Quase 5 mil anos e 8 mil quilômetros de distância
Friederike Seyfried é diretora do Museu Egípcio e da Coleção de Papiros de Berlim, de onde provém aproximadamente a metade das peças expostas na mostra especial. A outra metade são empréstimos do Museu de Xangai, com o qual os museus estatais da capital alemã mantêm cooperação.
Partiu de ambas as casas a ideia e o desejo de realizar essa inusitada e bem-sucedida justaposição, cobrindo de 4500 a.C. até a Antiguidade Greco-Romana, por volta de 300 d.C.. Em vez de ordenadas cronologicamente, porém, as peças são apresentadas em cinco grupos temáticos: Quotidiano, Escrita, Domínio e administração, Culto dos mortos e Céu divino.
Afinal, o que torna tão excitante essa exposição, é a questão cultural-antropológica que ela propõe: como se desenvolve a cultura humana? E a que soluções chegam os seres humanos diante de determinados desafios?
Unidos pela necessidade, separados pelos materiais
Modelos de terracota, numa das primeiras vitrinas, mostram como a estrutura das moradias simples do Egito se assemelhava às da China. Ambos também adotaram desde cedo os cães como animais de estimação.
Estátuas, joias, potes para cosméticos e peças de cerâmica igualmente contam sobre a vida no dia a dia dessas duas culturas. E seus artefatos de higiene pessoal, por exemplo, não eram muito diferentes: sempre um conjunto formado por um jarro com alça e uma bacia. Só o tipo de decoração nos recipientes de bronze revela as diferentes assinaturas culturais: no Egito as delicadas cinzeladuras só eram aplicadas após a fundição.
Dependentes das matérias primas à disposição, ambas se distinguiam, ainda, no tocante aos materiais empregados. Além do bronze, objetos de luxo típicos para os chineses eram vasilhas laqueadas. No Egito, em contrapartida, onde não existiam as árvores produtoras da resina da laca, o vidro era a acepção do luxo, como testemunham os recipientes de vidro opaco para guardar óleos e perfumes, com mais de 3.500 anos de existência.
Semelhanças entre os usos funerários
O culto aos mortos compõe uma das seções mais interessantes da mostra, pois ambas as sociedades desenvolveram rituais e práticas se sepultamento complexos, como mostram as preciosas oferendas funerárias.
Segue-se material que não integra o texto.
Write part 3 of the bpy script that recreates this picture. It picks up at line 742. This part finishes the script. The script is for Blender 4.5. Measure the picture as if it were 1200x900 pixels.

Uma das mais impressionantes entre as peças cedidas por Xangai é a vestimenta de jade com que um certo Liu He foi solenemente sepultado, durante a Dinastia Han Ocidental (século 206 a.C. ao 9º d.C.). O traje prateado com reflexos verdes, confeccionado com 2.216 plaquinhas do mineral translúcido unidas com fios de prata, é como uma armadura para proteger o corpo e a alma do morto no além. Para os chineses, o jade era a pedra da imortalidade.
A peça é confrontada com a múmia da egípcia Nes-Chons-pa-cheret, morta mais de sete séculos antes. Aqui, o invólucro artisticamente decorado com divindades aladas visava oferecer proteção para o corpo mumificado e preservá-lo para a eternidade.
A mostra China und Ägypten. Wiegen der Welt (China e Egito: Berços do mundo), no Neues Museum de Berlim, exibe, de 6 de julho a 3 de dezembro de 2017, peças da Antiguidade no Egito e na China, muitas das quais pela primeira vez na Europa.